For instance, this operation creates a non standard type of records called Worker .
Worker www.myapp.com my-app-worker
The "Worker" record type in Cloudflare DNS seems to be like a higher-level abstraction over traditional DNS records, specific to Cloudflare's infrastructure. It make sense in a serverless environment, the routing have some special needs and IPs change I guess.
This config worked well for www.myapp.com but the root domain myapp.com was not reachable. I had to add a redirection to www subdomain.
First, I tried two features from Cloudfalre infra: Rules and Page Rules but without any success. The config looked good but could not figure out my it was not working.
Finally, I decided to add a straightforward CNAME record, and bingo! It worked like a charm.
CNAME myapp.com www.myapp.com
Debugging
During this journey, I discovered two effective DNS debugging tools that helped a lot.
First, WhatsMyDNS.net. This website provides a world map displaying your DNS propagation status. It's an invaluable tool for confirming whether your changes have dispersed across all nameservers.
Second, is dig command. The dig (Domain Information Groper) command is a DNS lookup utility that helps you query DNS nameservers for various DNS records.
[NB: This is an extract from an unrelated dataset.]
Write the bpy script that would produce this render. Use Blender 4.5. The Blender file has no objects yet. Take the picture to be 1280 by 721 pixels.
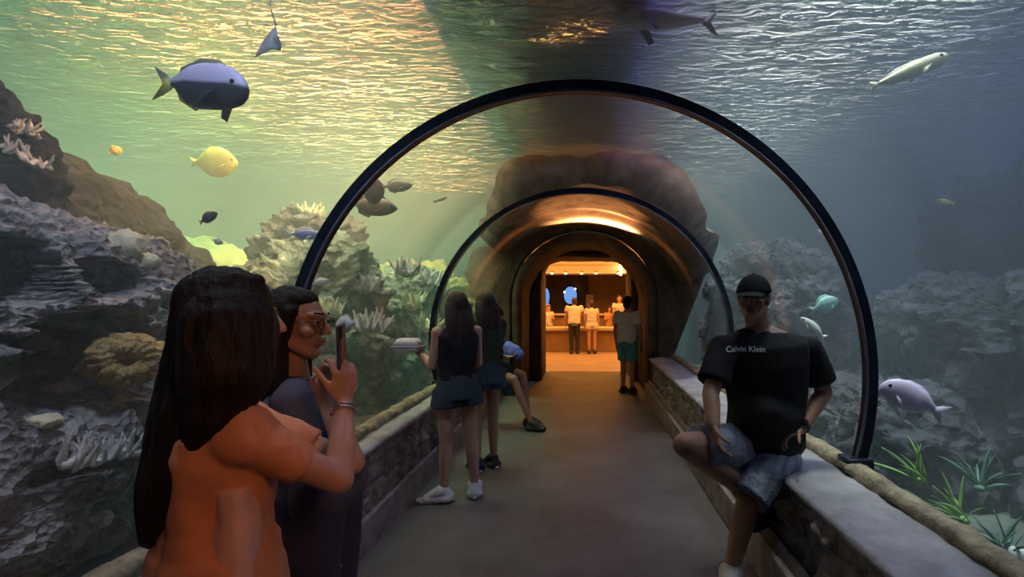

Here are some common usages:
# Basic syntax
dig [options] domain [type]
# Check current DNS settings
dig myapp.com
dig www.myapp.com
# Trace the full resolution path
dig +trace myapp.com
# Return answer only
dig +short myapp.com
# See root nameservers your computer uses
dig NS .
# Check propagation against a Nameserver
# @8.8.8.8 # Google DNS
# @1.1.1.1 # Cloudflare DNS
# @208.67.222.222 # OpenDNS (Cisco)
dig @8.8.8.8 myapp.com
dig @1.1.1.1 myapp.com
Conclution
What began as a cost-saving migratio transformed into an exponential learning experience about the inner workings of DNS.
Not only did I save money by transitioning to Cloudflare Workers, but I also gained a profound understanding of DNS operations.
Now I feel significantly more confident when deploying new projects or troubleshooting issues.
I hope this article provides you with a clearer insight into how the DNS functions.